[START OF Input]

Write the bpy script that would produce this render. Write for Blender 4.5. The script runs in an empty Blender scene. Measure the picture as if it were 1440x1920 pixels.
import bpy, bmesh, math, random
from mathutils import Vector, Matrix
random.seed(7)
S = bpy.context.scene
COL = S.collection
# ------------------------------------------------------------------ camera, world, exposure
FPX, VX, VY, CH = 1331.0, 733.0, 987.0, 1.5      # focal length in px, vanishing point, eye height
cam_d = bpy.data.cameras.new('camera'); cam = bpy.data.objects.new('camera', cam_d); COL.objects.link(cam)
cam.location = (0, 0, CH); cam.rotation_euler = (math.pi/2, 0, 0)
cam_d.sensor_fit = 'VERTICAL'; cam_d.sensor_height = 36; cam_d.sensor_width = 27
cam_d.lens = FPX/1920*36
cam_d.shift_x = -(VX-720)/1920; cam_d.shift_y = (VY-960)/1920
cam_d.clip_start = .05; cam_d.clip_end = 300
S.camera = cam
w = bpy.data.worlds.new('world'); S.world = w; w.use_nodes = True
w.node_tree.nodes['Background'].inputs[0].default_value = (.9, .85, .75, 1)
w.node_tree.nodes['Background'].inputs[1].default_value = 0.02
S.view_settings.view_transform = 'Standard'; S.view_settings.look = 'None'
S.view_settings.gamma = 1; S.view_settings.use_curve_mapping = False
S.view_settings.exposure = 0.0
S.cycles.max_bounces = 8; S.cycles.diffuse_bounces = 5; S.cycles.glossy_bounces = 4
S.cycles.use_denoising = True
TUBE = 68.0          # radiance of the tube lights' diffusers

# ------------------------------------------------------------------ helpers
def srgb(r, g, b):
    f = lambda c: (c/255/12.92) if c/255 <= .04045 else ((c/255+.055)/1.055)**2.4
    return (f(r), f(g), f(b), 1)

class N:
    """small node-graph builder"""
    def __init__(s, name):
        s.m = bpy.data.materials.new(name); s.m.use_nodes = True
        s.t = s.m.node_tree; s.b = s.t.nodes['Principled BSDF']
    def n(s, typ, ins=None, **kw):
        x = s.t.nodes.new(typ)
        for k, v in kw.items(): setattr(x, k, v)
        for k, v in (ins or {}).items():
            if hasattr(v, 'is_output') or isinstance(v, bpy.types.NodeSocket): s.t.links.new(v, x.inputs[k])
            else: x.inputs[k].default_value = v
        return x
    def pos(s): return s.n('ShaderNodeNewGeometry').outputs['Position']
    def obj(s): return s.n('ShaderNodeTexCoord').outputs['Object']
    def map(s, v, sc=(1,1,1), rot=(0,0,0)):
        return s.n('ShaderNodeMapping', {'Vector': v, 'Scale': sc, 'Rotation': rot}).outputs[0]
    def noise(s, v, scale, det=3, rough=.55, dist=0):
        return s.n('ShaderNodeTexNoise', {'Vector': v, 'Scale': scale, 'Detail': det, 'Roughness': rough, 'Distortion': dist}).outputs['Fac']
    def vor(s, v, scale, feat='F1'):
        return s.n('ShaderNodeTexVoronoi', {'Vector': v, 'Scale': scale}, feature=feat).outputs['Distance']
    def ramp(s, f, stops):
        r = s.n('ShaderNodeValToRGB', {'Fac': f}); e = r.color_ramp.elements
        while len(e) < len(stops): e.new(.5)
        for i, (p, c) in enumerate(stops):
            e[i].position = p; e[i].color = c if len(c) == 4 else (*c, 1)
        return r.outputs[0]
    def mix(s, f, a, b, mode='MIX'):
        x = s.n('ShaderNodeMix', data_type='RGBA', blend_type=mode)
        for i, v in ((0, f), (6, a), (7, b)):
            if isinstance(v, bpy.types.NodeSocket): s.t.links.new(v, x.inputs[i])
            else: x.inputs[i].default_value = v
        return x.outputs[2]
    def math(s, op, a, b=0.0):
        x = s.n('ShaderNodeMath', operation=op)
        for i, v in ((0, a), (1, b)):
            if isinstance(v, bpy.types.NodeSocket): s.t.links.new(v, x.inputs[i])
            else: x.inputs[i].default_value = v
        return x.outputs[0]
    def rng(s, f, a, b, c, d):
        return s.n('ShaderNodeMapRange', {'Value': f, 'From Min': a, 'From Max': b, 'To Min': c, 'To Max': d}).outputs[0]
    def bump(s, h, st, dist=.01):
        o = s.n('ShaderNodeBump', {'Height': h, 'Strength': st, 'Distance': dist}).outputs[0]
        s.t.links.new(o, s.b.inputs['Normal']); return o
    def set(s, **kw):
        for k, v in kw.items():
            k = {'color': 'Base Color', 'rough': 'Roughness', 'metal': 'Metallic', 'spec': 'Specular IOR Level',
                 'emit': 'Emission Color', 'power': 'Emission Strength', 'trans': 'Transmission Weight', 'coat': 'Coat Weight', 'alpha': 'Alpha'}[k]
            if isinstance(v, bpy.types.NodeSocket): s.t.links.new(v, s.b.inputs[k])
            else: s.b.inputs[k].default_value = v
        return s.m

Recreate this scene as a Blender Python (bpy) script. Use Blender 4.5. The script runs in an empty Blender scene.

[END OF Input]

What to do:
Copy all the records above exactly, missing none.

Finished task:
Write the bpy script that would produce this render. Write for Blender 4.5. The script runs in an empty Blender scene. Measure the picture as if it were 1440x1920 pixels.
import bpy, bmesh, math, random
from mathutils import Vector, Matrix
random.seed(7)
S = bpy.context.scene
COL = S.collection
# ------------------------------------------------------------------ camera, world, exposure
FPX, VX, VY, CH = 1331.0, 733.0, 987.0, 1.5      # focal length in px, vanishing point, eye height
cam_d = bpy.data.cameras.new('camera'); cam = bpy.data.objects.new('camera', cam_d); COL.objects.link(cam)
cam.location = (0, 0, CH); cam.rotation_euler = (math.pi/2, 0, 0)
cam_d.sensor_fit = 'VERTICAL'; cam_d.sensor_height = 36; cam_d.sensor_width = 27
cam_d.lens = FPX/1920*36
cam_d.shift_x = -(VX-720)/1920; cam_d.shift_y = (VY-960)/1920
cam_d.clip_start = .05; cam_d.clip_end = 300
S.camera = cam
w = bpy.data.worlds.new('world'); S.world = w; w.use_nodes = True
w.node_tree.nodes['Background'].inputs[0].default_value = (.9, .85, .75, 1)
w.node_tree.nodes['Background'].inputs[1].default_value = 0.02
S.view_settings.view_transform = 'Standard'; S.view_settings.look = 'None'
S.view_settings.gamma = 1; S.view_settings.use_curve_mapping = False
S.view_settings.exposure = 0.0
S.cycles.max_bounces = 8; S.cycles.diffuse_bounces = 5; S.cycles.glossy_bounces = 4
S.cycles.use_denoising = True
TUBE = 68.0          # radiance of the tube lights' diffusers

# ------------------------------------------------------------------ helpers
def srgb(r, g, b):
    f = lambda c: (c/255/12.92) if c/255 <= .04045 else ((c/255+.055)/1.055)**2.4
    return (f(r), f(g), f(b), 1)

class N:
    """small node-graph builder"""
    def __init__(s, name):
        s.m = bpy.data.materials.new(name); s.m.use_nodes = True
        s.t = s.m.node_tree; s.b = s.t.nodes['Principled BSDF']
    def n(s, typ, ins=None, **kw):
        x = s.t.nodes.new(typ)
        for k, v in kw.items(): setattr(x, k, v)
        for k, v in (ins or {}).items():
            if hasattr(v, 'is_output') or isinstance(v, bpy.types.NodeSocket): s.t.links.new(v, x.inputs[k])
            else: x.inputs[k].default_value = v
        return x
    def pos(s): return s.n('ShaderNodeNewGeometry').outputs['Position']
    def obj(s): return s.n('ShaderNodeTexCoord').outputs['Object']
    def map(s, v, sc=(1,1,1), rot=(0,0,0)):
        return s.n('ShaderNodeMapping', {'Vector': v, 'Scale': sc, 'Rotation': rot}).outputs[0]
    def noise(s, v, scale, det=3, rough=.55, dist=0):
        return s.n('ShaderNodeTexNoise', {'Vector': v, 'Scale': scale, 'Detail': det, 'Roughness': rough, 'Distortion': dist}).outputs['Fac']
    def vor(s, v, scale, feat='F1'):
        return s.n('ShaderNodeTexVoronoi', {'Vector': v, 'Scale': scale}, feature=feat).outputs['Distance']
    def ramp(s, f, stops):
        r = s.n('ShaderNodeValToRGB', {'Fac': f}); e = r.color_ramp.elements
        while len(e) < len(stops): e.new(.5)
        for i, (p, c) in enumerate(stops):
            e[i].position = p; e[i].color = c if len(c) == 4 else (*c, 1)
        return r.outputs[0]
    def mix(s, f, a, b, mode='MIX'):
        x = s.n('ShaderNodeMix', data_type='RGBA', blend_type=mode)
        for i, v in ((0, f), (6, a), (7, b)):
            if isinstance(v, bpy.types.NodeSocket): s.t.links.new(v, x.inputs[i])
            else: x.inputs[i].default_value = v
        return x.outputs[2]
    def math(s, op, a, b=0.0):
        x = s.n('ShaderNodeMath', operation=op)
        for i, v in ((0, a), (1, b)):
            if isinstance(v, bpy.types.NodeSocket): s.t.links.new(v, x.inputs[i])
            else: x.inputs[i].default_value = v
        return x.outputs[0]
    def rng(s, f, a, b, c, d):
        return s.n('ShaderNodeMapRange', {'Value': f, 'From Min': a, 'From Max': b, 'To Min': c, 'To Max': d}).outputs[0]
    def bump(s, h, st, dist=.01):
        o = s.n('ShaderNodeBump', {'Height': h, 'Strength': st, 'Distance': dist}).outputs[0]
        s.t.links.new(o, s.b.inputs['Normal']); return o
    def set(s, **kw):
        for k, v in kw.items():
            k = {'color': 'Base Color', 'rough': 'Roughness', 'metal': 'Metallic', 'spec': 'Specular IOR Level',
                 'emit': 'Emission Color', 'power': 'Emission Strength', 'trans': 'Transmission Weight', 'coat': 'Coat Weight', 'alpha': 'Alpha'}[k]
            if isinstance(v, bpy.types.NodeSocket): s.t.links.new(v, s.b.inputs[k])
            else: s.b.inputs[k].default_value = v
        return s.m

Recreate this scene as a Blender Python (bpy) script. Use Blender 4.5. The script runs in an empty Blender scene.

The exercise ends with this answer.